Oh yes! My little Papillon Cricket absolutely LOVED my friend Pat, who lived in Virginia, and I am in Indiana. When Pat came here to visit, Cricket was HER dog. Probably a year and a half later, I drove to Virginia to see Pat, and took Cricket with me. She was in the back seat, and when Pat opened the back door, Cricket gave an almost human scream of pure delight and launched herself into Auntie Pat’s arms. She definitely remembered.

Blackjack only needs to meet someone once and he’ll remember. He also remembers other dogs after a single meeting. He’s a pretty smart dog, I’ve had others who were less than brilliant. I’d guess they go more by scent than sight in identifying people.

My wife gets home every day, and our dachshunds go crazy. Like, dogs welcoming soldiers crazy. Whining, jumping, barking, licking- absolutely nuts.

My best friend only comes by our place every 4-5 months or so. He gets the same treatment.
The dogs recognize all of our extended family members; cousins, grandma, etc, but they just get some barking and jumping. Only A.J. gets the full frenzy like my wife. Dogs is funny that way.

I think scent has a lot to do with it. In humans, scent is powerfully associated with memory; who has not had a familiar smell (fresh-baked cookies, a Christmas tree, oranges, etc.) instantly evoke a mood or memory?

Dogs not only have vastly better sense of smell than we do, but more of their brain is devoted to processing that input. I think that dogs do remember, but especially when scents are involved. They know us by scent more than by sight or sound.

Anecdote: We had downstairs neighbors for a few years, whom our dogs encountered casually on walks from time to time (although I’m sure the dogs also heard and smelled them in the vicinity more often than that. The husband in particular occasionally stopped and patted the dogs.

Then they moved away, but kept their place to rent out. Two years later, the man returned to fix up the condo after tenants had moved out. I saw him and he asked about the dogs…and then I realized he was lingering to talk about them, and probably wanted to see them. So I brought them out.

It was as if he had been their best friend ever, freshly returned from a Nazi concentration camp, somehow alive against all odds. They were all over him with “OHMYGODITSYOU!” enthusiasm.

Keep in mind this is someone with whom they barely had a relationship before he moved away.

Certainly they do, As do house cats.

Even bigger cats! A male lion cub was raised by two men, and then transported to Africa and released in the wild. They visited a year later, and This link is a video of that reunion. The lion quite clearly remembers them.

My friend has four cats, and two of them are friendly with me. I don’t know, though, if they’re naturally friendly or if they do indeed remember me.

I don’t even have to press the link–I know the one. It has made me weepy more than once.

I last saw a dog (Border Collie) in Lafayette IN in 1972. I had lived with it for a few months (the house was a zoo).
In 1976, I had reason to look up his owner (I was to transport a 3rd party’s cats to my destination - and the dog’s owner had said cats).
We are now in S. Carolina - the dog went nuts when I walked in the room.

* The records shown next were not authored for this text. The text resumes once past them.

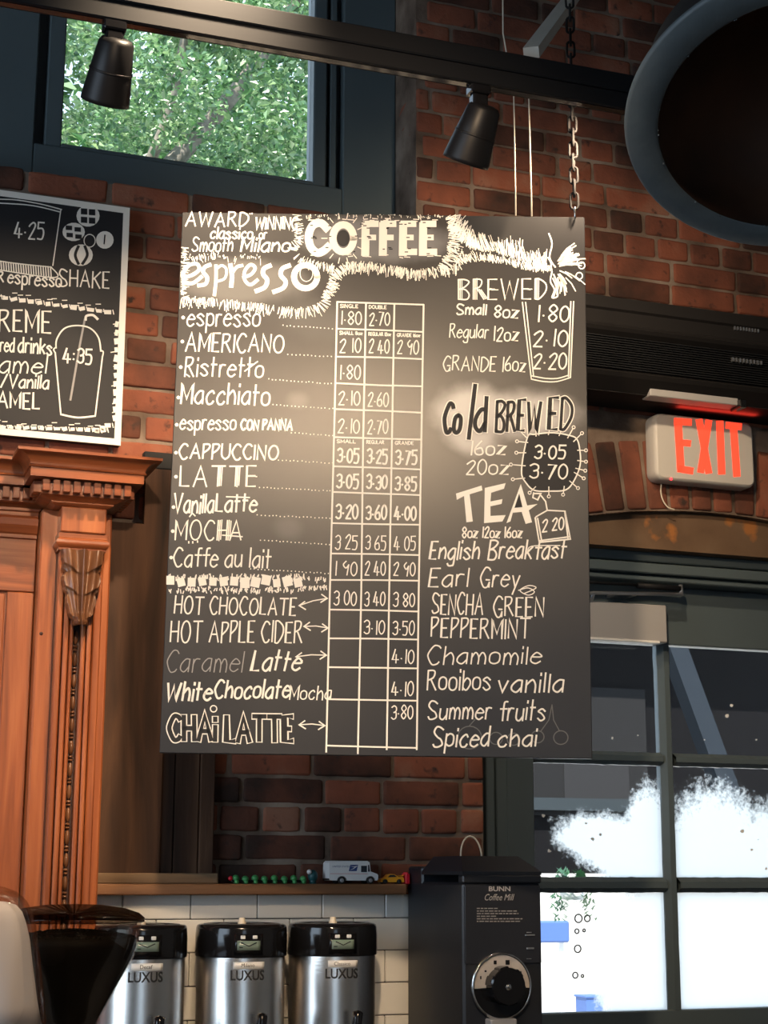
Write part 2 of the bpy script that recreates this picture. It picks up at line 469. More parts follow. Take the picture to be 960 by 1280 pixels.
# mortar core (material 1), as blocks around the openings
def core(x0, x1, z0, z1, y0=0.0075, y1=.30):
    mb.box(x0, x1, y0, y1, z0, z1, 1)
core(XA, DX0, 0, WZ0 - .006); core(XA, WX0, WZ0 - .006, CEIL)
core(WX1, DX0, WZ0 - .006, CEIL); core(WX0, WX1, WZ1, CEIL)
core(DX1, XB, 0, CEIL); core(DX0, DX1, 2.9, CEIL)
n = 110
for i in range(n):
    xa, xb = DX0 + (DX1 - DX0) * i / n, DX0 + (DX1 - DX0) * (i + 1) / n
    core(xa, xb, min(arc_z(xa), arc_z(xb)), 2.9)
mb2 = mb
row = 0; seed = 0
z = 1.0002
while z < CEIL - .02:
    zt = z + CRS - JT
    header_row = row % 6 == 4
    x = -.35 + (0.105 if row % 2 else 0) + rb.uniform(-.02, .02)
    zc = (z + zt) / 2
    while x < 3.9:
        L = (.098 if header_row else rb.choice((.2, .205, .21, .21, .21, .15, .105)))
        a, b = x, x + L
        x += L + JT * rb.uniform(.7, 1.5)
        segs = [(a, b)]
        def cut(lo, hi):
            global segs
            o = []
            for p, q in segs:
                if q <= lo or p >= hi: o.append((p, q))
                else:
                    if lo - p > .03: o.append((p, lo))
                    if q - hi > .03: o.append((hi, q))
            segs = o
        if z > WZ0 - .02 and z < WZ1: cut(WX0 - .001, WX1 + .001)
        if z < 2.9:
            if zc < arc_z(DXC) + .25:
                dz = max(zt, 0)
                rr = ARCR + .218
                if zc > ARCZ + .1 and dz - ARCZ < rr * 1.01:
                    half = math.sqrt(max(0, rr * rr - (z - ARCZ) ** 2)) if z - ARCZ < rr else 0
                    if z < 2.45: half = DX1 - DXC if half > .735 else half
                    half = min(half, .95)
                    if z < 2.70: half = max(half, .732)
                    if half > 0: cut(DXC - half, DXC + half)
                else:
                    cut(DX0, DX1)
        for p, q in segs:
            seed += 1
            dep = .03
            if abs(p - WX1) < .012 and zt > WZ0: dep = REC / 2 + .02
            jy = rb.uniform(-.0015, .004)
            jz = rb.uniform(-.0012, .0012)
            zz1 = min(zt, WZ0) if (q < WX1 + .01 and p > WX0 and z < WZ0 < zt) else zt
            brick_shell(mb2, ((p + q) / 2, dep + jy, (z + zz1) / 2 + jz), ((q - p) / 2, dep, (zz1 - z) / 2), .008, max(2, int((q - p) / .024)), 2 if dep < .05 else 5, 3, seed, rotm=Matrix.Rotation(rb.uniform(-.006, .006), 3, 'Y'))
    z += CRS; row += 1
# soldier course round the arch
nn = 22
for i in range(nn):
    a = math.radians(-20.6 + 41.2 * (i + .5) / nn)
    r_ = ARCR + .105
    seed += 1
    brick_shell(mb2, (DXC + r_ * math.sin(a), .03 + rb.uniform(-.001, .003), ARCZ + r_ * math.cos(a)), (.0315, .03, .101), .008, 2, 2, 5, seed, rotm=Matrix.Rotation(a, 3, 'Y'))
wall = struct('wall_back', mb2, [M['brick'], M['mortar']])

# upper window: slate grey timber in the recess
win = thing('window_1', (.95, REC, WZ0), None, None); win['kind'] = 'structure'
G0, G1, GZ0 = .582, 1.300, 3.5385
mb = MB()
mb.cbox(WX0, .508, REC, REC + .09, WZ0, WZ1, .004)
mb.cbox(1.388, WX1, REC, REC + .09, WZ0, WZ1, .004)
mb.cbox(.508, 1.388, REC + .001, REC + .09, WZ0, GZ0 - .012, .004)
mb.cbox(.508, 1.388, REC, REC + .09, WZ1 - .14, WZ1, .004)
mb.build('casing', M['slate'], win)
mb = MB()
for a, b in ((.536, G0), (G1, 1.340)): mb.cbox(a, b, REC + .006, REC + .075, GZ0 - .0115, WZ1 - .14, .004)
mb.cbox(G0, G1, REC + .006, REC + .075, GZ0 - .0115, GZ0, .003)
mb.cbox(1.352, 1.372, REC + .012, REC + .075, GZ0 - .0115, WZ1 - .14, .003)
mb.build('sash', M['slate'], win)
mb = MB()
for a, b in ((.508, .536), (1.340, 1.388)): mb.box(a, b, REC + .04, REC + .088, GZ0 - .0118, WZ1 - .14)
mb.build('groove', M['slate_dark'], win)
mb = MB(); mb.box(G0, G1, REC + .042, REC + .047, GZ0, WZ1 - .14); mb.build('pane', M['glass'], win)

# ------------------------------------------------------------------ door with its frame
door = thing('door_1', (DXC, .12, 0), None, None); door['kind'] = 'structure'
FY = .075
LZ = 2.505
mb = MB()
for s in (0, 1):
    f = (lambda x: x) if s == 0 else (lambda x: DX0 + DX1 - x)
    for a, b, y, in ((DX0 + .012, 1.778, FY + .10), (1.778, 1.802, FY), (1.802, 1.809, FY + .012), (1.809, 1.842, FY + .004)):
        p, q = sorted((f(a), f(b))); mb.cbox(p, q, y, .29, 0, LZ - .001, .003)
mb.build('jamb', M['slate'], door)
mb = MB()
z_ = LZ
for h, y in ((.028, FY), (.006, FY + .02), (.030, FY - .008), (.006, FY + .02), (.014, FY + .004)):
    mb.cbox(1.842, DX0 + DX1 - 1.842, y, .29, z_ - h, z_, .003); z_ -= h
mb.build('head', M['slate'], door)
DY = .15
mb = MB()
LX0, LX1 = 1.846, DX0 + DX1 - 1.846
LT = z_ - .0005
PX = [(1.954, 2.363), (2.404, 2.812)]
PZ = [(1.231, 1.548), (1.590, 1.902), (1.939, 2.250)]
mb.cbox(LX0, PX[0][0], DY, DY + .045, .01, LT, .003); mb.cbox(PX[1][1], LX1, DY, DY + .045, .01, LT, .003)
mb.cbox(PX[0][0], PX[1][1], DY, DY + .045, PZ[2][1], LT, .003); mb.cbox(PX[0][0], PX[1][1], DY, DY + .045, .01, PZ[0][0], .003)
mb.build('leaf', M['slate'], door)
mb = MB()
def wob(x0, x1, z0, z1, seed):
    """glazing bar with a hand-puttied, slightly uneven edge"""
    hor = (x1 - x0) > (z1 - z0); n = 28
    a, b = (x0, x1) if hor else (z0, z1)
    c0, c1 = (z0, z1) if hor else (x0, x1)
    vs_ = []; fs = []
    for i in range(n + 1):
        t = a + (b - a) * i / n
        e0 = c0 + noise.noise((t * 40, seed, 0)) * .0022; e1 = c1 + noise.noise((t * 40, seed, 9)) * .0022
        m0, m1 = e0 * .7 + e1 * .3, e0 * .3 + e1 * .7
        for c, y in ((e0, DY + .020), (m0, DY), (m1, DY), (e1, DY + .020), (e1, DY + .042), (e0, DY + .042)):
            vs_.append((t, y, c) if hor else (c, y, t))
    for i in range(n):
        for k in range(6):
            k2 = (k + 1) % 6
            q = [i * 6 + k, i * 6 + k2, (i + 1) * 6 + k2, (i + 1) * 6 + k]
            fs.append(q)
    mb.add(vs_, fs)
wob(PX[0][1], PX[1][0], PZ[0][0], PZ[2][1], 1)
for i, (lo, hi) in enumerate(((PZ[0][1], PZ[1][0]), (PZ[1][1], PZ[2][0]))):
    wob(PX[0][0], PX[0][1], lo, hi, 5 + i); wob(PX[1][0], PX[1][1], lo, hi, 15 + i)
mb.build('glazing_bar', M['slate'], door)

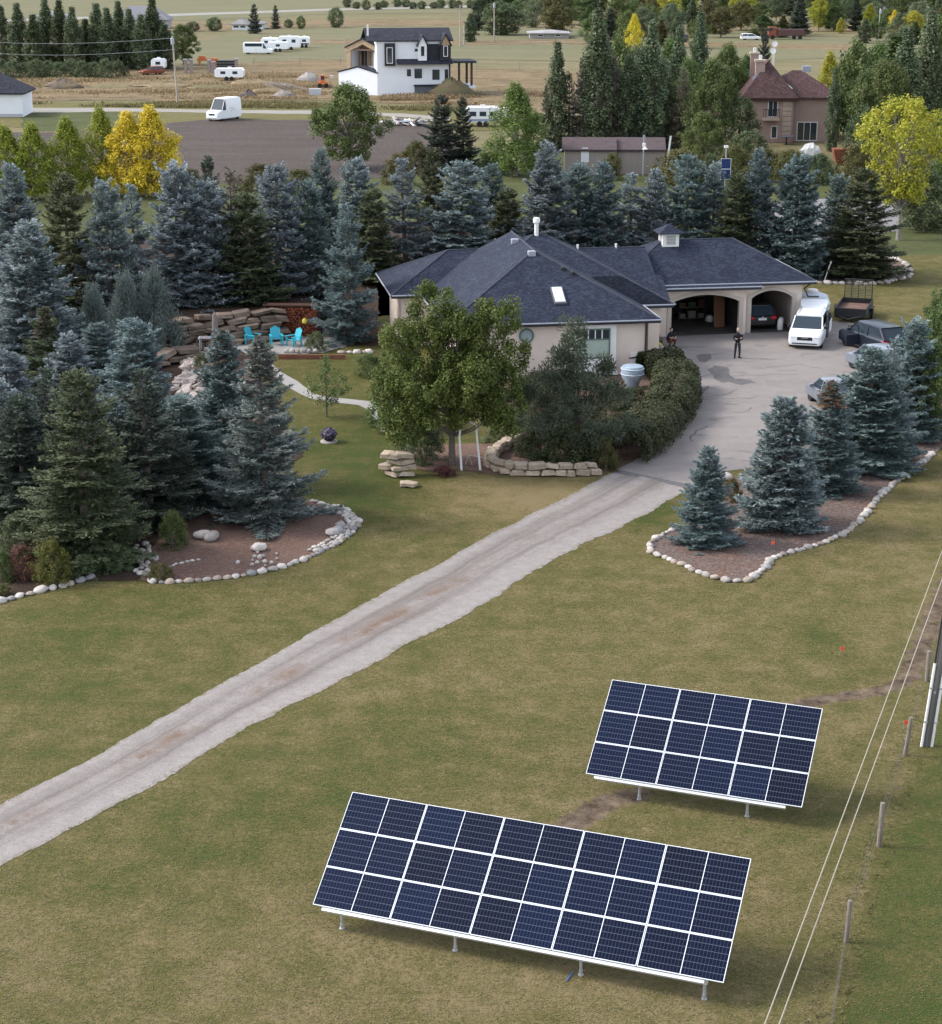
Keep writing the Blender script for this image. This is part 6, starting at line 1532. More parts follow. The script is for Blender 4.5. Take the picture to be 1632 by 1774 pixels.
for px, b, py0, py1, wpx in ((1318, 1.8, 107, 160, 16), (1308, 6.5, 94, 125, 14)):
    a, zt = fH.loc(px, py0, b); _, zb = fH.loc(px, py1, b); w_ = wpx / 14.6 / 2
    ch = box_part(bh, 'chimney', BRW, a - w_, a + w_, b, b + 1.1, zb - 1.2, zt)
    box_part(ch, 'chimney_cap', STONEB, a - w_ - .12, a + w_ + .12, b - .12, b + 1.22, zt + .002, zt + .22); box_part(ch, 'chimney_pot', TRIMW, a - .18, a + .18, b + .4, b + .75, zt + .22, zt + .75)
    if py0 > 100:
        m_ = MB(); m_.lathe([(.06, 0), (.36, .06), (.42, .15), (.40, .15), (.34, .08), (.05, .03)], 16); m_.build('satellite_dish', GUTT, ch, (a - w_ + .1, b - .18, zt - 1.9), (R(75), 0, R(-20)))
        box_part(ch, 'flashing', TRIMW, a - w_ - .04, a + w_ + .04, b - .06, b - .003, zb - .15, zb + .12)
m_ = MB(); m_.tube([(fH.loc(1358, 133, 2.2)[0], 2.2, zE + 1.7), (fH.loc(1373, 148, 1.0)[0], 1.0, zE + .95)], .07, 6); m_.build('roof_pipe', TRIMW, bh)
box_part(bh, 'roof_vent', GUTT, fH.loc(1398, 115, 5)[0] - .5, fH.loc(1398, 115, 5)[0] + .5, 5, 5.8, zR2 - .2, zR2 + .5)
for px, t0, b in ((1339, 88, 7.5), (1342, 76, 12)):
    a, z = fH.loc(px, t0, b); m_ = MB(); m_.tube([(a, b, zR - 1 if b < 9 else 0), (a, b, z)], .04, 6); q = m_.build('mast', TRIMW, bh); m_ = MB(); m_.lathe([(.05, 0), (.33, .08), (.36, .14), (.3, .1)], 14); m_.build('dish', TRIMW, q, (a, b - .05, z), (R(80), 0, 0))
o = thing('covered_pile', 'crumpled white tarp over a pile below the brown house terrace doors', 'tarp', G(1403, 268))
m_ = MB(); rings = []
for i in range(9):
    x = -1.2 + 2.4 * i / 8; k = math.sin(math.pi * (.12 + .76 * i / 8)); rings.append([(x, -.7 * k + .1 * math.sin(i * 2.1), 0), (x, -.62 * k, .8 * k + .15 * math.sin(i * 3)), (x, -.1, 1.35 * k + .12 * math.cos(i * 2.7)), (x, .55 * k, .9 * k), (x, .7 * k, 0)])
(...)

Add another vote to the yes column. My dog remembers my daughter who only comes back once a year now. And she remembers anyone who gives here a treat in the field forever, and in fact goes for the one person of a couple who feeds her.

I’m sure some dogs do get lost, but my old border collie/cocker mix used to like to go to another elementary school, and when we didn’t want to he’d pull at every cross street leading there. He took me on a short cut to yet another school which my wife took him on and which I didn’t even know. He’d never have gotten lost, though he might have spent some time exploring.

I saw some friends for the first time in about three years just recently. They have a chihuahua (Miguel) who is normally very territorial- he’s a great dog once he gets to know you, but he’s very distrustful of strangers and it takes him a while to get over his nervousness. He doesn’t bite, but he barks and runs away. And then barks some more.

Anyway, like I said, I hadn’t seen my friends (or their dog) in about three years. As soon as I walked into their house, though, Miguel all but leapt into my arms, and wouldn’t leave my lap the entire night. He definitely remembered me.